Море? Оно здесь мало отличается от озера и цветом, и волнением, и даже вкусом воды. Да и берег виден во все стороны. Не зря же назвали Финский залив неува­жительно — Маркизовой лужей. Так что море здесь — «не настоящее», и если оно играет какую-то особенную роль, то только вместе с какими-то другими обстоятель­ствами, не само по себе. Не стали ведь особенными го­родами ни Ревель-Таллин, ни Рига, ни Хельсинки. При­морская Упсала — стала, стал и Новгород, хотя к мор­ским побережьям он относится лишь косвенно — лежит от них в стороне. Все это доказывает, и убедительно — дело вовсе не в самом по себе море.

«Белые ночи»? Но даже во Пскове и Новгороде ночи уже «почти белые». А по всему Русскому Северу на той же широте ночи в самой маленькой, самой дикой дере­вушке будут в той же степени «белы», что и в Петер­бурге. Что характерно — нет ни малейшего признака хоть какого-то, хоть скромного отражения «белых но­чей» в культуре русского Средневековья. Ни для одного из этих городов (Вологда, Каргополь, Холмогоры, Ар­хангельск) «белые ночи» ну никак не являются типич­ным и значимым признаком. Их, столь важных для Пе­тербурга, тут как бы и не замечают.

А европейцы еще сдержаннее. Разумеется, все се­верные европейцы прекрасно знают, о чем идет речь. В конце концов, вся Скандинавия лежит близ Полярно­го круга, и для любого жителя Скандинавии или севера Шотландии «белые ночи» — явление вполне заурядное, повседневное...

Но ни Астрид Линдгрен с ее проникновенным опи­санием и острова Сальткроки, и всей сельской жизни Смоланда, ни неискоренимый романтик Ганс Христиан Андерсен, ни Сальма Лагерлеф, ни певцы шведской (и вообще — северной) природы Петер Фреухен и Ханс Линдеман не издают по поводу «белых ночей» реши­тельно никаких восторженных звуков. Они описывают их — и все, совершенно не фиксируясь на них как на явлении исключительном и особенно интересном. Даже шведские мистики — «фосфориты» восемнадцатого сто­летия и их современники, — романтики «готики» в той же степени сдержанны. Казалось бы — уж романти­кам-то и карты в руки! Но эти, шведские романтики, интересуются совсем другими явлениями.

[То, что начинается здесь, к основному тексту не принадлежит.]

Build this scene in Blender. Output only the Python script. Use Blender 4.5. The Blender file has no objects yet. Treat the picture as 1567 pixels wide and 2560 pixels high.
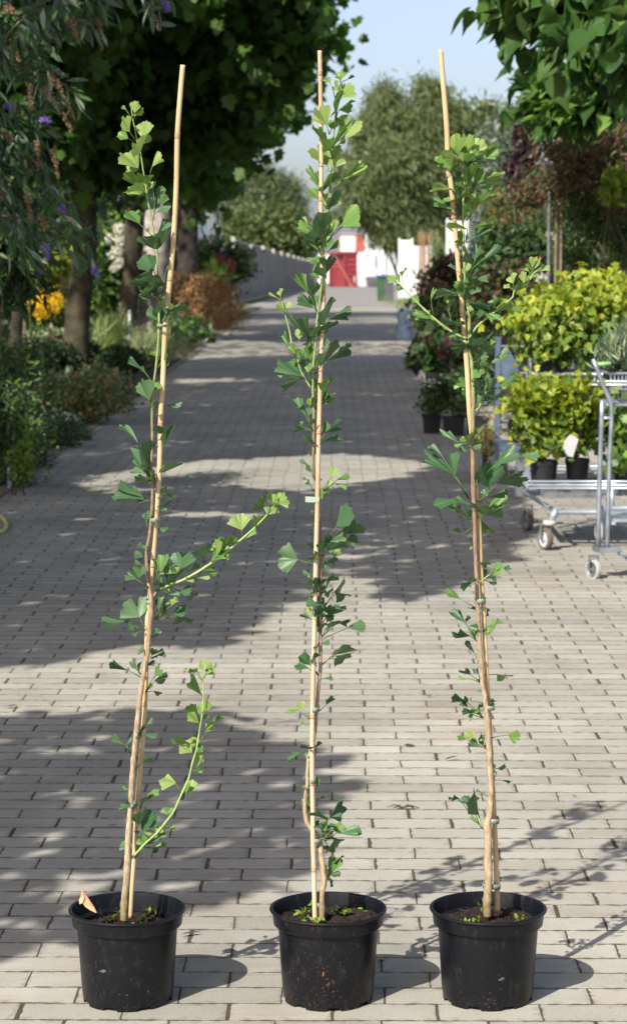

Описание соответствующих эффектов «белых но­чей» можно найти и у Р.Л. Стивенсона (хотя бы в эпи­зодах с шотландскими скитаниями «Похищенного»), и у В.Скотта, и уж, конечно же, у Жюля Верна. У послед­него есть и эстетика «белых ночей»: его герои находят «белые ночи» красивыми. Но эти восторги слабенькие, несравненно слабее, чем дружные восторги российско­го общества. В общем, сравнивать славу Петербург­ских «белых ночей» совершенно не с чем.

И выходит, что не Петербург славен «белыми ночами», а скорее «белые ночи» славны исключительно в Санкт-Пе­тербурге. Почему-то именно здесь их замечают и обыг­рывают как достопримечательность города.

В целом же приходится констатировать еще раз: на Неве уже почти три века стоит город-легенда. Но в чем причина «легендарности» — никто не в силах объяснить.

Что же и в самом деле происходит в удивительном го­роде на Неве? Я написал эту книгу после того, как долго искал ответа на вопрос. Я читал книги и разговаривал с учеными, я думал и спрашивал у самых умных людей, ко­го знал. Я не нашел никаких объяснений феномена.

Хуже того: большая часть того, что я с юности счи­тал историей города, подлинными историческими фак­тами, оказалось, мягко говоря, не очень достоверным. Пришлось самому изучать проблему, собирать сведе­ния, искать ответы на вопрос: каким образом Петер­бург воздействует на человека и на целые сообщества людей? Почему в Санкт-Петербурге все время что-то происходит? Что делает город особенным явлением рус­ской и европейской истории?